━━━ Source excerpt ━━━

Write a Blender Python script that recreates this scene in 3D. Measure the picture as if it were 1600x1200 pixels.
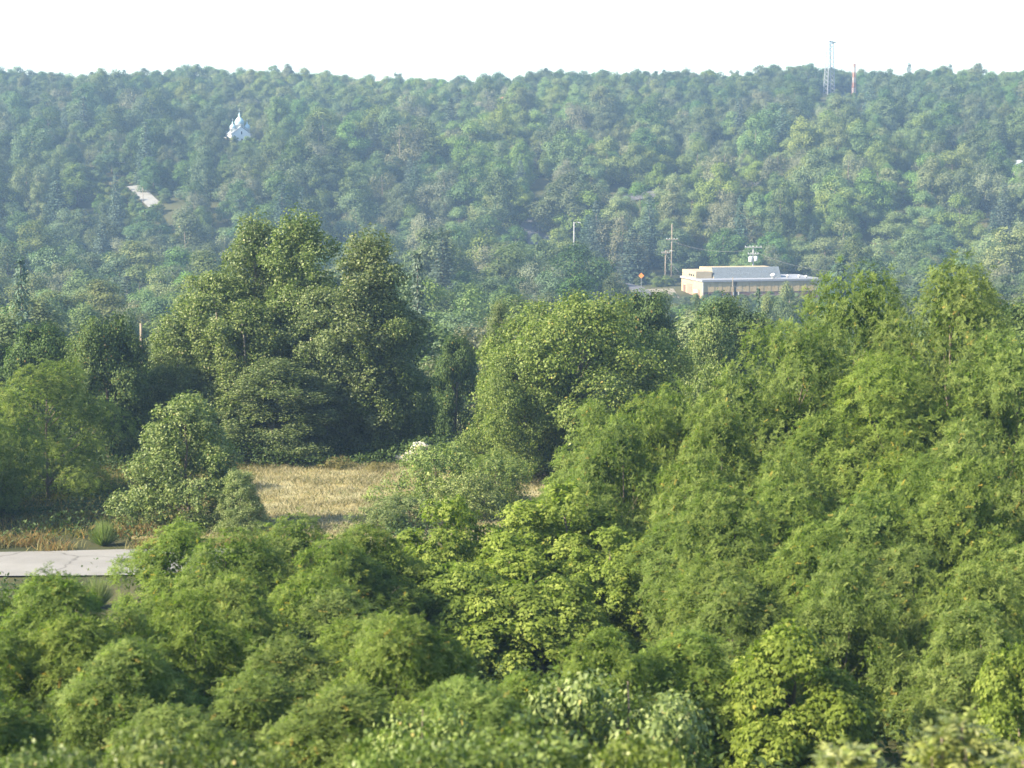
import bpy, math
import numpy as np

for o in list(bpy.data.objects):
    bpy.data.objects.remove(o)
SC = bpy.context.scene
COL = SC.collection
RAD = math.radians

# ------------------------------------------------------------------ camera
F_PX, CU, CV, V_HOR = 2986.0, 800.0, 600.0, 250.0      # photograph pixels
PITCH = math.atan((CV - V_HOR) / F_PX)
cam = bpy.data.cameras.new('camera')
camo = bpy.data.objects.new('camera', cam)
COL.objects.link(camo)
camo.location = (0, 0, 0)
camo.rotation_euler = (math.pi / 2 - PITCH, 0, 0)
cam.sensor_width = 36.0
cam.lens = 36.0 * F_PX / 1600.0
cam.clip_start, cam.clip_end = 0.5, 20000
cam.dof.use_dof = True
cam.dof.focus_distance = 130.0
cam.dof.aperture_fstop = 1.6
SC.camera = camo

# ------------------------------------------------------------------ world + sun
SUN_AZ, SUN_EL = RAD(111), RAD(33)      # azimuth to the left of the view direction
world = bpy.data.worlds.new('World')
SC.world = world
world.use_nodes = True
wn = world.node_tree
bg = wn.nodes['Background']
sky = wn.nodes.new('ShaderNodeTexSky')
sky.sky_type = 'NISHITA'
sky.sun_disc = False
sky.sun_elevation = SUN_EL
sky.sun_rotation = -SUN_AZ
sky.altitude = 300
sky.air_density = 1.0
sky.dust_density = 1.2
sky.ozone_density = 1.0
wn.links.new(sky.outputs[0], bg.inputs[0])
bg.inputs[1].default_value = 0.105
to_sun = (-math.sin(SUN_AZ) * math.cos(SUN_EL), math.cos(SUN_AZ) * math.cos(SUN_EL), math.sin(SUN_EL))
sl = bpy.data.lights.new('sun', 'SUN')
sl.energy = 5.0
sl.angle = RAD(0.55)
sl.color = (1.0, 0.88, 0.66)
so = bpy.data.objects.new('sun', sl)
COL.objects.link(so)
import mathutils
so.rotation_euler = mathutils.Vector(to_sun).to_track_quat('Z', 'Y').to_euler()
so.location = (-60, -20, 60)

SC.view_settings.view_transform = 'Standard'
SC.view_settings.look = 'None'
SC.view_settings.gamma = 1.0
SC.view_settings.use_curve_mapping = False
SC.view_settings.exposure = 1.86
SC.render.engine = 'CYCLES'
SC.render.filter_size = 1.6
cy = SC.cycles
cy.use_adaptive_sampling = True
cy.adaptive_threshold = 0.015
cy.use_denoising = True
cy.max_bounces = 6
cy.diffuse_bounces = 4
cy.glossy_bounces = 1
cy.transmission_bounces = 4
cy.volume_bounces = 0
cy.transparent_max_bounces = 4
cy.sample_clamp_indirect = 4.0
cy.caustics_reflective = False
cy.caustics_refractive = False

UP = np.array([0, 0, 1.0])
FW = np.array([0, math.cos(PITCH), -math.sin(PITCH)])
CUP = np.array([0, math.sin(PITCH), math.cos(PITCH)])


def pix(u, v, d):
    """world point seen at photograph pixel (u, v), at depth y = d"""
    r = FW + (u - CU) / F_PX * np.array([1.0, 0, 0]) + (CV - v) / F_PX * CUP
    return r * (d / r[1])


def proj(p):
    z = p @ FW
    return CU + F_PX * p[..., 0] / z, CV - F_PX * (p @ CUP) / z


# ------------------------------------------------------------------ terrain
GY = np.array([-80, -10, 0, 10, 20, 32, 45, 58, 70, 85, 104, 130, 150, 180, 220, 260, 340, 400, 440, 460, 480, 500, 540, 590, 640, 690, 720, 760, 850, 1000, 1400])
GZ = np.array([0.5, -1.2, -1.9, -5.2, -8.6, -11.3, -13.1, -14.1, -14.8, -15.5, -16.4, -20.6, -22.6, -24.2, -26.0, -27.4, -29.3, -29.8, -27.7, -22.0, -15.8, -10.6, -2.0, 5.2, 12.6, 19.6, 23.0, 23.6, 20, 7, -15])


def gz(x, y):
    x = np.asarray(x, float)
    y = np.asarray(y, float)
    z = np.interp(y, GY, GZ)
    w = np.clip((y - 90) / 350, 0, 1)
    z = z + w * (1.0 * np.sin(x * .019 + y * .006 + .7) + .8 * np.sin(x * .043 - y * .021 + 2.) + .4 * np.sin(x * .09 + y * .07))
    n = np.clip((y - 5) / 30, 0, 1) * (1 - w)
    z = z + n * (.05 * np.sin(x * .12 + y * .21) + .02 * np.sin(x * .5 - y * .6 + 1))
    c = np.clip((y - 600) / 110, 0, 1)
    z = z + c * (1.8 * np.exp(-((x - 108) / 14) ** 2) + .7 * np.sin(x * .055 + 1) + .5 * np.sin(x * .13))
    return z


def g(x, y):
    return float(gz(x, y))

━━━

== Exercise ==
Give the count of lines in the listing that hold the word "pixels", with no other text.

== Result ==
2